Millôr ficou mais conhecido como escritor, mas era desenhista, jornalista, dramaturgo e tradutor. Ele também foi um dos maiores tradutores de peças de Shakespeare no país. Começou a carreira como colaborador da revista O Cruzeiro quando tinha somente 14 anos. Na década de 60, foi um dos fundadores do lendário O Pasquim, jornal revolucionário de papel importantíssimo na luta contra o regime militar no Brasil.
André Bracinsky: Morreu Millôr Fernandes. Jornais e sites vão publicar obituários bem completos e elogiosos ao homem. Não vou ficar aqui chovendo no molhado, dizendo como ele era brilhante, influente, etc.
Vejo a morte do Millôr como mais um passo do nosso processo de emburrecimento. Só de saber que ele continuava ali, escondido na cobertura em Ipanema, mesmo que velhinho e frágil, dava uma sensação de conforto. Agora nem isso temos mais. Quando Paulo Francis morreu, pelo menos tínhamos o Millôr como farol. E agora?
Cada vez mais esse país me deprime. Na época do Millôr também era deprimente, mas pelo menos havia ele e alguns outros para colocar as coisas em perspectiva. Outro dia, participei de uma entrevista com Agildo Ribeiro. Sujeito culto, irônico, cheio de idéias e opiniões. E foi um comediante de sucesso na TV aberta. Fiquei pensando como um sujeito talentoso daqueles deveria se sentir, vendo o nível do entretenimento popular que temos hoje.

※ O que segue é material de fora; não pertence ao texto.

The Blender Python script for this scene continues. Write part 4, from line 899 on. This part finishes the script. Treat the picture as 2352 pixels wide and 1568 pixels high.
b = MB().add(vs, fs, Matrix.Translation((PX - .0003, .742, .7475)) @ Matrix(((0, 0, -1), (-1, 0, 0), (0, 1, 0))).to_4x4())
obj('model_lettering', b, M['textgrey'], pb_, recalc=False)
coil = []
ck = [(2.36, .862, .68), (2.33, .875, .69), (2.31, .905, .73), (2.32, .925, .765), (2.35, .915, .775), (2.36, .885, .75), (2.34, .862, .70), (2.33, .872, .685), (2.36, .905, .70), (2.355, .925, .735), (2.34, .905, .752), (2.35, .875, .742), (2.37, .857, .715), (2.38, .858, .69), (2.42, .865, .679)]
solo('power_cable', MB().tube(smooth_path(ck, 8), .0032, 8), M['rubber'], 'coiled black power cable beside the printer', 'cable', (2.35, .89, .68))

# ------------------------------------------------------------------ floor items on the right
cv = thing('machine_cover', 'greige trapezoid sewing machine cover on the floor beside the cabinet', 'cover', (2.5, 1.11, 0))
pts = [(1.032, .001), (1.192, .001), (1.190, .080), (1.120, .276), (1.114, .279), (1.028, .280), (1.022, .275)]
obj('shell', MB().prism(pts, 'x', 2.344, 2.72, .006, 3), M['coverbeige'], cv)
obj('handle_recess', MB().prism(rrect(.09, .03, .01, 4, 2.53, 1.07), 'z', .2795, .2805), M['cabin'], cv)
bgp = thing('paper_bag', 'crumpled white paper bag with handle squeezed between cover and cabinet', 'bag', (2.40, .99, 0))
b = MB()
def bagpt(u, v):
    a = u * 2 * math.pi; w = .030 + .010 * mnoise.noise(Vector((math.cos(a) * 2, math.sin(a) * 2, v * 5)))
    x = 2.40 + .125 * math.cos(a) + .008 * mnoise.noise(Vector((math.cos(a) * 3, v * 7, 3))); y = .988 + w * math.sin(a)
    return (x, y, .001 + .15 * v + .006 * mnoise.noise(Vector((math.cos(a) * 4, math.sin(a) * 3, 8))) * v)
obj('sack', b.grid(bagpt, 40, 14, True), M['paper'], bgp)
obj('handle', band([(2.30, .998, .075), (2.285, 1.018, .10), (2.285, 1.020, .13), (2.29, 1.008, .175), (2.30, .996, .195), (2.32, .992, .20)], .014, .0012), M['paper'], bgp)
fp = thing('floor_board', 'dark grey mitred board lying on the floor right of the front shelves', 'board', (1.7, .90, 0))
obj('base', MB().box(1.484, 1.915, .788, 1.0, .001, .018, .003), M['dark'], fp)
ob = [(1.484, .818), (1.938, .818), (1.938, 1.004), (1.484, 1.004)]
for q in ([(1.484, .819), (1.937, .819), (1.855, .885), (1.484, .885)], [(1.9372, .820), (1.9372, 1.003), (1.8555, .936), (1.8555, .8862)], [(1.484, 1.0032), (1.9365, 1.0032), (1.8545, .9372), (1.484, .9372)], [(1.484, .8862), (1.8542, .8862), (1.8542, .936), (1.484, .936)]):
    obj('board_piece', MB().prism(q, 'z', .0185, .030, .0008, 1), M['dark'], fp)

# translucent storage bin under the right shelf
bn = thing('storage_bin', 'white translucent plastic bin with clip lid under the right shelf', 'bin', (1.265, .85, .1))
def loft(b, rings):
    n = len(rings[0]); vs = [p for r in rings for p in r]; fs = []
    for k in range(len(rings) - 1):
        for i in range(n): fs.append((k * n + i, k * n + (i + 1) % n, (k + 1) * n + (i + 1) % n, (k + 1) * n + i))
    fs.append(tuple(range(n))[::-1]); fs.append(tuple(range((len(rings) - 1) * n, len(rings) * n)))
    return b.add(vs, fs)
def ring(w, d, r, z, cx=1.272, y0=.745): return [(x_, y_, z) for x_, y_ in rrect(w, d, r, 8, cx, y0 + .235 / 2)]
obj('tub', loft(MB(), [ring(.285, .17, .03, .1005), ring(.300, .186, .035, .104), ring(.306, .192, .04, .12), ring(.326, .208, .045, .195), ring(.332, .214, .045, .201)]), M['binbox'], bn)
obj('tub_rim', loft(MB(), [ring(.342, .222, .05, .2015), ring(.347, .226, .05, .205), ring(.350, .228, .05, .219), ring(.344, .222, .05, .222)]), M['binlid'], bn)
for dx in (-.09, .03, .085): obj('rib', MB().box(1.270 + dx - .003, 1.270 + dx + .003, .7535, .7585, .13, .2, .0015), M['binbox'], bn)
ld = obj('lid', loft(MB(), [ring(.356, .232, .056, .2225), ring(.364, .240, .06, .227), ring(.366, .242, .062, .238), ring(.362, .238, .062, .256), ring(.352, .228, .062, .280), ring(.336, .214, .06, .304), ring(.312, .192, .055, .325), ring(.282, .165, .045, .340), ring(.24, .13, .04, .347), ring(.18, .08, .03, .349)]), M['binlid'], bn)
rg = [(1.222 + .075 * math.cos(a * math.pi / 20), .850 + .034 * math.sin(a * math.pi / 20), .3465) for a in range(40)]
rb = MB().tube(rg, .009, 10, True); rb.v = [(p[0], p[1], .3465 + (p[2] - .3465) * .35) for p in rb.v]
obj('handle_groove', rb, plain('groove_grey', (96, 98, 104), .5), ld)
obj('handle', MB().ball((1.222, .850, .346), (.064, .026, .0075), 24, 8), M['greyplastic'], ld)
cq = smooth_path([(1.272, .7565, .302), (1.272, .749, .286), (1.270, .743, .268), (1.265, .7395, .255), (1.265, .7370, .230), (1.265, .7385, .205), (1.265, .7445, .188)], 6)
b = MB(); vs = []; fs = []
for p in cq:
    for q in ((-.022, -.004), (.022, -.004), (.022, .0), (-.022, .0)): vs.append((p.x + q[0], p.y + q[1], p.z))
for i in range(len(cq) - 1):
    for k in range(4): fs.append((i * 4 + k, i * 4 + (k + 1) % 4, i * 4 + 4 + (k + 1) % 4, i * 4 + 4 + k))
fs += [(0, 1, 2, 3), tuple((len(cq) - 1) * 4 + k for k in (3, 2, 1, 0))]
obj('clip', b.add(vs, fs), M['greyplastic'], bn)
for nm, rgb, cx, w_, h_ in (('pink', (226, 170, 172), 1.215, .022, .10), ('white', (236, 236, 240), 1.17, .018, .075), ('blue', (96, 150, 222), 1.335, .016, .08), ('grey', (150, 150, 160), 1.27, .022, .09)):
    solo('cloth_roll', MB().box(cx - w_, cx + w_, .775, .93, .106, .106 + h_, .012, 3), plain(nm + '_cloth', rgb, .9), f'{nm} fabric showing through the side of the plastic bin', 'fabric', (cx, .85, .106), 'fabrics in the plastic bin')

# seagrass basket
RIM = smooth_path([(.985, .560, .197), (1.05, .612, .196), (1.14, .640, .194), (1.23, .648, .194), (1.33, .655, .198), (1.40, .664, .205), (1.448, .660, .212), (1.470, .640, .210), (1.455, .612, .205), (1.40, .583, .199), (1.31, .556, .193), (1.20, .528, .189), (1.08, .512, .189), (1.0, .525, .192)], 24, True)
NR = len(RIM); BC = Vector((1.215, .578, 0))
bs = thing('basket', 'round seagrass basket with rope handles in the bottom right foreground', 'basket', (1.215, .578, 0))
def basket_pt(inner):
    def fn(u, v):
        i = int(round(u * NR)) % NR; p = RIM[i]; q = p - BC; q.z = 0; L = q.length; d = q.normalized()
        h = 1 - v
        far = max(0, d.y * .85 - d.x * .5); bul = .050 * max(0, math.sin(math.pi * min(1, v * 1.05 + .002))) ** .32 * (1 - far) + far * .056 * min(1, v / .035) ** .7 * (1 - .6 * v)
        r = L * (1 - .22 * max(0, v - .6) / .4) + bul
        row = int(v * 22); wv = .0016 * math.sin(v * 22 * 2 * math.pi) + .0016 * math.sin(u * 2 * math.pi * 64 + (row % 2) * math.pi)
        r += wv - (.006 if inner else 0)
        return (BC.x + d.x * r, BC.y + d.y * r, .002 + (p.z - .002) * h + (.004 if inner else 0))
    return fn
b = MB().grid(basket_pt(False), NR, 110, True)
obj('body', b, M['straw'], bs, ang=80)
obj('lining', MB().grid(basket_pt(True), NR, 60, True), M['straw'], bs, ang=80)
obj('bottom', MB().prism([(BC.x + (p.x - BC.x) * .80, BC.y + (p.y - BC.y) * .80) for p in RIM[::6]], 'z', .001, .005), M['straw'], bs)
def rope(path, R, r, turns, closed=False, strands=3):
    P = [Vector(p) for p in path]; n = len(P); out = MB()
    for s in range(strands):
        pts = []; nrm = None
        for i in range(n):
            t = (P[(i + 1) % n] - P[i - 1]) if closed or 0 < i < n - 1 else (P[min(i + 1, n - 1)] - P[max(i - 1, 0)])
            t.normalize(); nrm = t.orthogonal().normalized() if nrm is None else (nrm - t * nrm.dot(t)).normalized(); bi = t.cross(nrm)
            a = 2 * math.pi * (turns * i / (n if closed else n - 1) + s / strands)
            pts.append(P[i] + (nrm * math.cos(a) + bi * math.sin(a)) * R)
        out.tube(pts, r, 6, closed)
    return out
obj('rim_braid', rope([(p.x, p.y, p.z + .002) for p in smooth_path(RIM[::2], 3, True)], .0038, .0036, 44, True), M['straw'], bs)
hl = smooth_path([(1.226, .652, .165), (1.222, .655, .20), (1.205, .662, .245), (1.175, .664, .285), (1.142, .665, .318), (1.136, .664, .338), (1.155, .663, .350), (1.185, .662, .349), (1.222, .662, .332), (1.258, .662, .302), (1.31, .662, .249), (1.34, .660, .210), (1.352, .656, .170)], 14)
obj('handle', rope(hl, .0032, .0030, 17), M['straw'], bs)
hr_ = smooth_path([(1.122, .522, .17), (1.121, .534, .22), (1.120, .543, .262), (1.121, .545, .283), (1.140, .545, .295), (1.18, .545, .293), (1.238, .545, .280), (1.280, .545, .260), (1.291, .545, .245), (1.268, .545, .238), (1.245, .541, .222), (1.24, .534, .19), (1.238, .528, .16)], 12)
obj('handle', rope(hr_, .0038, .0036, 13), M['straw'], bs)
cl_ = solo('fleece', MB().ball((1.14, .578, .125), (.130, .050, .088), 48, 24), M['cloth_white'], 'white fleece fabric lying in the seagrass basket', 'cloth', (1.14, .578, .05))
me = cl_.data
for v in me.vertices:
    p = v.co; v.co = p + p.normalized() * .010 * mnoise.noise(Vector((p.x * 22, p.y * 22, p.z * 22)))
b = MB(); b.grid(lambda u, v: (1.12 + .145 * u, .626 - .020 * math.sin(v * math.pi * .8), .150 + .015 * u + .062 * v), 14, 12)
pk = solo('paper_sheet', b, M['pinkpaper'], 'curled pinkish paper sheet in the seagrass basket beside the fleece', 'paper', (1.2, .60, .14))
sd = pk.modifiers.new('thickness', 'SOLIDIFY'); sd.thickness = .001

Não sei de Millôr, mas imagino que ele devia se sentir assim também: isolado, falando para as paredes, até meio desorientado no meio de tanta burrice, de tanto analfabetismo funcional, de tanto radicalismo sectário, de tanta gente entorpecida por TV ruim e filosofia de redes sociais.
Ontem, o técnico da Seleção Brasileira, que não vê problema em fazer comercial de cerveja, foi pego na blitz da Lei Seca e se recusou a fazer o teste do bafômetro. O que diria Millôr sobre isso? Que pena saber que ele não estará aqui para escrever sobre a Copa e nosso ingresso no Primeiro Mundo.
O mirante de Ipanema está vazio. Estamos sozinhos. Agora é cada um por si.